Thus, the creation of a criminal offence presumes and relies on the engagement of the public interest.

Consequently, it follows that in a society which is manifestly undergoing a pronounced collectivist shift, such as our own, it is inevitable or at least highly likely that there will be a corresponding expansion of criminal offences.

Taking an alternative analytic perspective, if there is an expansion in criminal offences one might infer a collectivist shift, if that were not obvious in other ways. One benefit of that taking that perspective is that alternative reasons for an expansion of criminal legislation suggest themselves. For example, subsections of the population may succeed in using political pressure to pass laws representing their own private interest as that of the public, and therefore securing criminal sanctions to hamper their competitors. Indeed, it is to be suspected that much asserted public interest is nothing of the kind, and that collectivist shifts are nearly always driven by an increase in the frequency with which private interests conflict. Such matters should, of course, be addressed by civil law, but due to the pressure and intensity of those private conflicts, and the low priority given to civil cases in a justice system that is already overloaded, it is very likely that individuals will, and not necessarily with any but good intentions, misrepresent their own interests as those of the public and to be policed as such.

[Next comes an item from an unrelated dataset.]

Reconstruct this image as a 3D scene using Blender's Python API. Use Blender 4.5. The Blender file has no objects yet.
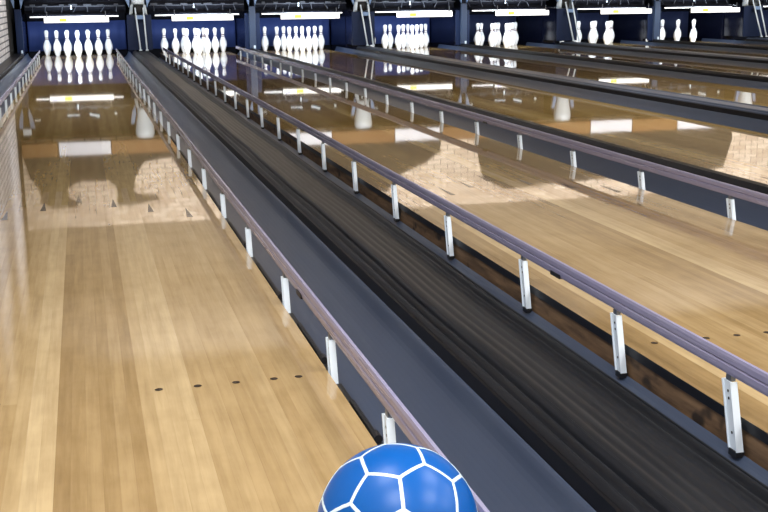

That there is in reality a rising trend in conflicts of private interest in Britain remains to the demonstrated, but it seems very probable since the population is rising while the available economic niche, which consists of much more than mere land area, is not expanding as fast and may even be contracting. For evidence I would point to the increase in what used to be called moral exhibitionism and is now more accurately referred to as “virtue-signalling”, which is to say self-denial signalling, virtue having no other tenable definition but that of the rigorists. The fact that this ostensive puritanism is often without substance proves the point. We are, as a population, very concerned to create a moral atmosphere in which the free action of others is severely inhibited, yet these are rules to be applied with rigidity to our neighbours but great tenderness to ourselves.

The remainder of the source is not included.